Am Montag reagierten die Minister der drei beteiligten Ministerien der Justiz, der Familie und der Gesundheit auf den Bericht der Kommission. Im Rahmen einer Pressekonferenz lobten alle drei Minister zwar die „wichtige“ Arbeit der Kommission, betonten aber auch die Brisanz, die in den Empfehlungen stecke. Gesundheitsminister Karl Lauterbach (SPD) dankte für die „gute und wissenschaftliche Arbeit“ der Kommission. Ziel sei es jetzt, keine spalterische und ideologische Debatte zu führen. Vielmehr müsse es jetzt Aufgabe der Bundesregierung sein, einen geordneten Prozess vorzuschlagen, wie mit dem Bericht der Kommission umzugehen ist – auch im Parlament. Mit Blick auf eine mögliche Übernahme der Kosten durch die Krankenkasse im Falle einer Legalisierung sagte Lauterbach, es sei „schwer begründbar“ daraus keine Kassenleistung zu machen.

Justizminister Marco Buschmann (FDP) stimmte Lauterbach zu. Solche Debatten könnten die Gesellschaft in Flammen setzen und die politischen Ränder stärken. Zudem deutete er an, dass im Rahmen einer möglichen gesetzgebenden Debatte im Bundestag die Fraktionszwänge aufgehoben werden könnten, weil es sich dabei um eine Gewissensentscheidung handele. Zudem betonte Buschmann die juristischen Herausforderungen und verwies auf bereits getroffene Entscheidungen des Bundesverfassungsgerichts.

Wie es weiter geht

Familienministerin Lisa Paus (Grüne) stimmte ihren Ministerkollegen zu und sprach von „emotionalen Themen“, die einer respektvoll geführten Debatte bedürfen. Zu Details über Inhalte eines möglichen Gesetzvorschlags wollte sie sich – wie ihre Vorredner – nicht äußern.
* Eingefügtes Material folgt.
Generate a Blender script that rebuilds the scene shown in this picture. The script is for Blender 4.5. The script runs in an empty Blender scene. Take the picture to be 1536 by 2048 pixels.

Lauterbach kündigte an, dass der Bericht zunächst an die Regierungsparteien geht. Dort wird es zu ersten Beratungen über den weiteren Fortgang geben. Anschließend soll das Parlament den Bericht erhalten und Gespräche mit den Bundestagsfraktionen stattfinden. Der Gesundheitsminister kündigte an, dass der Vorgang „beschleunigt“ vonstattengehen soll.

Eizellenspende und Leihmutterschaft

Für den Bericht hat sich die Expertenkommission auch mit der Liberalisierung von Eizellenspenden und der Leihmutterschaft beschäftigt. Für erstere empfiehlt die Kommission eine Legalisierung. Diese ist – anders als die männliche Samenspende – bisher verboten. Zu beachten sei im Rahmen einer gesetzlichen Regelung jedoch der Schutz der Spenderinnen und die Gewährleistung des Kinderwohls, heißt es im Bericht.

In Bezug auf Leihmutterschaft sieht die Kommission das gegenwärtige Verbot als begründet, aber nicht zwingend geboten an. In manchen Fällen könnte die sogenannte altruistische Leihmutterschaft zulässig sein, beispielsweise wenn Eltern und Leihmutter sich durch ein freundschaftliches oder familiäres Verhältnis kennen. In jedem Fall sollte jedoch die ökonomische Ausbeutung verhindert werden.